:: Task goal ::
Reproduce the listing below without changes, except that pictures are left out.

:: Data section ::
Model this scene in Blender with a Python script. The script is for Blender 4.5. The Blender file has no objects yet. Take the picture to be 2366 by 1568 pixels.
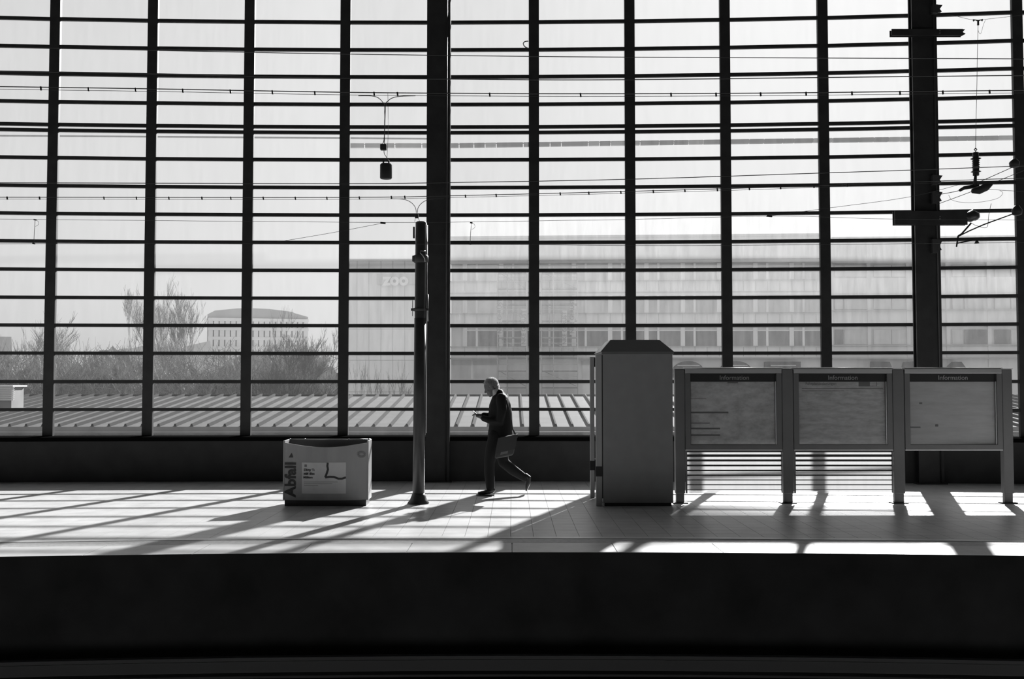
import bpy, bmesh, math, random
from mathutils import Vector, Matrix

# ------------------------------------------------------------------ camera, sky, sun, exposure
scene = bpy.context.scene
C = scene.collection
FPX, CX, CY = 2400.0, 1183.0, 784.0        # focal length and centre in pixels of the 2366 x 1568 frame
EYE = Vector((0.0, 0.0, 1.60))
PITCH = math.atan(101.0 / FPX)
camd = bpy.data.cameras.new('camera')
cam = bpy.data.objects.new('camera', camd)
C.objects.link(cam)
camd.sensor_width = 36.0
camd.lens = FPX / 2366.0 * 36.0
camd.clip_end = 2000
cam.location = EYE
cam.rotation_euler = (math.pi / 2 + PITCH, 0, 0)
scene.camera = cam

SUN_AZ, SUN_EL = math.radians(18.8), math.radians(26.9)
world = bpy.data.worlds.new('world')
scene.world = world
world.use_nodes = True
wn, wl = world.node_tree.nodes, world.node_tree.links
wn.clear()
sky = wn.new('ShaderNodeTexSky')
sky.sky_type = 'NISHITA'
sky.sun_disc = False
sky.sun_elevation = SUN_EL
sky.sun_rotation = SUN_AZ
sky.air_density = 1.0
sky.dust_density = 4.0
sky.ozone_density = 1.0
bw = wn.new('ShaderNodeRGBToBW')
bg = wn.new('ShaderNodeBackground')
wo = wn.new('ShaderNodeOutputWorld')
wl.new(sky.outputs[0], bw.inputs[0])
hz = wn.new('ShaderNodeMath')              # thin high haze evens the sky out
hz.operation = 'POWER'
hz.inputs[1].default_value = 0.25
wl.new(bw.outputs[0], hz.inputs[0])
wl.new(hz.outputs[0], bg.inputs[0])
bg.inputs[1].default_value = 0.40
wl.new(bg.outputs[0], wo.inputs[0])

sund = bpy.data.lights.new('sun', 'SUN')
sund.energy = 13.0
sund.angle = math.radians(1.0)
sun = bpy.data.objects.new('sun', sund)
C.objects.link(sun)
sdir = Vector((math.sin(SUN_AZ) * math.cos(SUN_EL), math.cos(SUN_AZ) * math.cos(SUN_EL), math.sin(SUN_EL)))
sun.rotation_euler = sdir.to_track_quat('Z', 'Y').to_euler()
sun.location = (20, 60, 40)

vs = scene.view_settings
vs.view_transform = 'Standard'
vs.look = 'None'
vs.exposure = 0.0
vs.gamma = 1.0
vs.use_curve_mapping = False
scene.cycles.use_denoising = True

# ------------------------------------------------------------------ helpers
FWD = Vector((0, math.cos(PITCH), math.sin(PITCH)))
UP = Vector((0, -math.sin(PITCH), math.cos(PITCH)))


def at(px, py, Y):
    """point of the place that lies at depth Y behind photograph pixel (px, py)"""
    d = FWD + Vector((1, 0, 0)) * ((px - CX) / FPX) + UP * ((CY - py) / FPX)
    return EYE + d * (Y / d.y)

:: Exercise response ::
Model this scene in Blender with a Python script. The script is for Blender 4.5. The Blender file has no objects yet. Take the picture to be 2366 by 1568 pixels.
import bpy, bmesh, math, random
from mathutils import Vector, Matrix

# ------------------------------------------------------------------ camera, sky, sun, exposure
scene = bpy.context.scene
C = scene.collection
FPX, CX, CY = 2400.0, 1183.0, 784.0        # focal length and centre in pixels of the 2366 x 1568 frame
EYE = Vector((0.0, 0.0, 1.60))
PITCH = math.atan(101.0 / FPX)
camd = bpy.data.cameras.new('camera')
cam = bpy.data.objects.new('camera', camd)
C.objects.link(cam)
camd.sensor_width = 36.0
camd.lens = FPX / 2366.0 * 36.0
camd.clip_end = 2000
cam.location = EYE
cam.rotation_euler = (math.pi / 2 + PITCH, 0, 0)
scene.camera = cam

SUN_AZ, SUN_EL = math.radians(18.8), math.radians(26.9)
world = bpy.data.worlds.new('world')
scene.world = world
world.use_nodes = True
wn, wl = world.node_tree.nodes, world.node_tree.links
wn.clear()
sky = wn.new('ShaderNodeTexSky')
sky.sky_type = 'NISHITA'
sky.sun_disc = False
sky.sun_elevation = SUN_EL
sky.sun_rotation = SUN_AZ
sky.air_density = 1.0
sky.dust_density = 4.0
sky.ozone_density = 1.0
bw = wn.new('ShaderNodeRGBToBW')
bg = wn.new('ShaderNodeBackground')
wo = wn.new('ShaderNodeOutputWorld')
wl.new(sky.outputs[0], bw.inputs[0])
hz = wn.new('ShaderNodeMath')              # thin high haze evens the sky out
hz.operation = 'POWER'
hz.inputs[1].default_value = 0.25
wl.new(bw.outputs[0], hz.inputs[0])
wl.new(hz.outputs[0], bg.inputs[0])
bg.inputs[1].default_value = 0.40
wl.new(bg.outputs[0], wo.inputs[0])

sund = bpy.data.lights.new('sun', 'SUN')
sund.energy = 13.0
sund.angle = math.radians(1.0)
sun = bpy.data.objects.new('sun', sund)
C.objects.link(sun)
sdir = Vector((math.sin(SUN_AZ) * math.cos(SUN_EL), math.cos(SUN_AZ) * math.cos(SUN_EL), math.sin(SUN_EL)))
sun.rotation_euler = sdir.to_track_quat('Z', 'Y').to_euler()
sun.location = (20, 60, 40)

vs = scene.view_settings
vs.view_transform = 'Standard'
vs.look = 'None'
vs.exposure = 0.0
vs.gamma = 1.0
vs.use_curve_mapping = False
scene.cycles.use_denoising = True

# ------------------------------------------------------------------ helpers
FWD = Vector((0, math.cos(PITCH), math.sin(PITCH)))
UP = Vector((0, -math.sin(PITCH), math.cos(PITCH)))


def at(px, py, Y):
    """point of the place that lies at depth Y behind photograph pixel (px, py)"""
    d = FWD + Vector((1, 0, 0)) * ((px - CX) / FPX) + UP * ((CY - py) / FPX)
    return EYE + d * (Y / d.y)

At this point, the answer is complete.